Que pensez-vous des expérimentations pour les postes d’avant-centre et d’ailier ?
La mise en place du 4-4-2 a condamné le statut d’ailier à l’ancienne, comme l’étaient Rocheteau et Six, lesquels ont été tous deux en grande difficulté à l’Euro. Et il était toujours aussi difficile d’être avant-centre en équipe de France avec un Michel Platini qui était à la fois à la construction et à la finition, et qui prenait toute la place. Ce n’est pas un hasard, d’ailleurs, si après avoir écarté Bernard Lacombe suite à la Coupe du monde 1982, Michel Platini l’a rappelé juste avant l’Euro : c’était celui qui était le plus compatible avec Platini. Stopyra a été intéressant, mais il faudra attendre après l’Euro pour le voir revenir et s’installer en attaque, avec Rocheteau qui évoluait en avant-centre au PSG.

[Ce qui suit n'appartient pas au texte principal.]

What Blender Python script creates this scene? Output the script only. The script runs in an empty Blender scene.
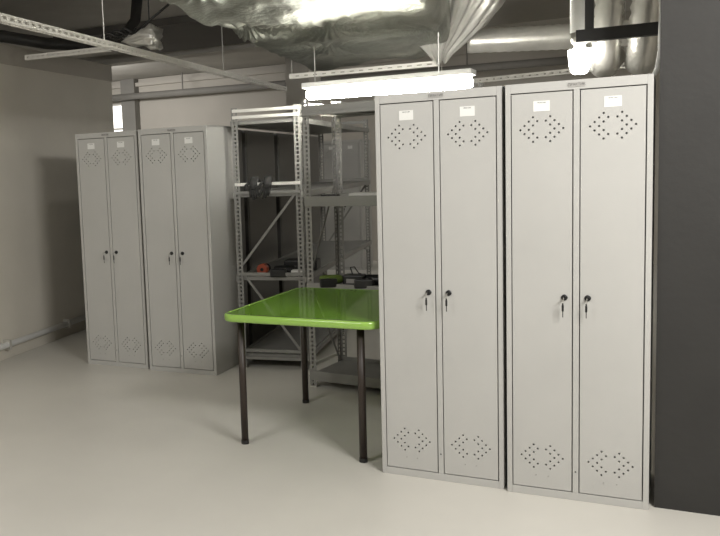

Le poste de gardien de but était-il toujours le plus gros point d’interrogation, puisque Jean-Luc Ettori, Jean Castaneda et Jean-Pierre Tempet ont tous été essayés mais n’ont pas convaincu ?
Oui, même si des trois, Tempet avait été le meilleur, avec des performances très correctes (trois buts encaissés en cinq matchs). Mais il avait le handicap de jouer dans un club de milieu de tableau (Laval) où sa progression était limitée. Il faudra attendre encore un peu et l’arrivée de Joël Bats en septembre pour compléter le puzzle qui gagnera l’Euro. C’est là où on mesure l’importance d’un très grand gardien de but dans une équipe nationale. Avec Barthez en 1998 et Lloris en 2018, c’est bien plus facile !
Quel bilan faites-vous de la saison et des essais d’Hidalgo ?
Même si l’adversité a été assez peu relevée, l’équipe de France a trouvé une certaine stabilité au cours de cette saison, si on met de côté le premier match contre la Pologne. Elle n’a pas fait des étincelles devant (sauf contre la Yougoslavie), mais l’équilibre défensif a été bien meilleur qu’auparavant. A ce moment-là, il est difficile de dire quelle place elle pourra jouer à l’Euro, mais elle prend confiance. De ce point de vue, le fait que Michel Hidalgo ait pu travailler sur la durée sans la pression du résultat, pour la première fois depuis sept ans, a donné aux Bleus un avantage certain par rapport aux futurs adversaires de l’Euro qui luttent dans la phase qualificative, et qui, pour certains, vont échouer (Italie, URSS, Angleterre, Pologne).